Anyway, on the gaming front there are new plastic kits and card decks out for Warmachine.  Much complaining is being done about the cards, but for my part I like them.  New design, simple layout with some icons to get used to, and a LOT of pictures I have seen for years now of the units, models and Warcasters from the game.  Most of the pictures are from the earlier decks even, so I am not sure why anyone would complain about them.

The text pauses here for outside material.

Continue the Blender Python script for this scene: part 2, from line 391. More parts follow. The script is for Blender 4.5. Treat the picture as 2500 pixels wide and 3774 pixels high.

I have mixed feelings on the plastic Warjack boxes.  I bought three, and so far have assembled the Cyclone and Ironclad, and am working on the Defender. 

The Cons:

  1. You cannot use “normal” plastic glue on this plastic.  PP have formulated their own plastic and a typical plastic glue does not work on them.  You have to use a super glue on them, and unfortunately it doesn’t bond as quickly to the plastic as it has for me on the metal.  I considered using some of the PVC glue I use in swimming pool plumbing on these, but changed my mind as I realized that would be overkill.
  2. Warping.  Admittedly this only happened on one of the box sets, and there are extra parts from the other sets that I could use, but I would have been super-annoyed if the only kit I bought had warped arms and parts in it.  Can’t begin to imagine how you would fix that, as a boil may not be enough for this PP plastic.
  3. I still had to pin several parts on these models to get it assembled correctly.  This annoys simply because I am used to plastic glues melting the top layer of glue on both pieces and then re-bonding on a chemical level in a short amount of time.  MEK, PVC glue, Transition glue, they all do this.  Super glue goes on wet, has to be waited on, and then may or may not bond when you stick the two halves together.  Pinning avoids this and makes for a stronger bond, but why should I have to do this?  Grrrrrr.

The Pros:

  1. Plastic = less expensive models.  This is a bonus to all hobby enthusiasts, as generally the luxury of a hobby in today’s economy has a certain price tag to it.  The new metal models I was buying had price tags of $50 + Canadian on them.  These box sets cost $40 and I believe are of equally good quality.
  2. The PP plastic has a good weight to it.  Most plastic is very light and airy, and these are not.  Assembled they are quite sturdy and attractive, I like them.  We’ll see how the paint goes on them.
  3. The kits allow me to mess with the Warjack pose a little, making them a bit more dynamic than the standard ones from the metal boxes.  I can make them a little more active in their pose, and that appeals to me.  I want hammers and guns in movement so that the enemy models know they are in for a beat-down!

I intend to do some pictures and more discussion of these in another post, I’ll get it up this weekend if not sooner.

Anyway, heading to The Store tonight to play some games with all my new stuff.

  1. New dice for better rolling and less blame.
  2. New card deck all in plastic sleeves for ease of reference and use.
  3. New Cyclone to gain board control and put two d3 initial attacks on anything that gets too close to me.
  4. New attitude to try and always have fun, no matter the outcome of the game!!

Wish me luck!

Let's make them tremble at our fury, Rowdy my old friend!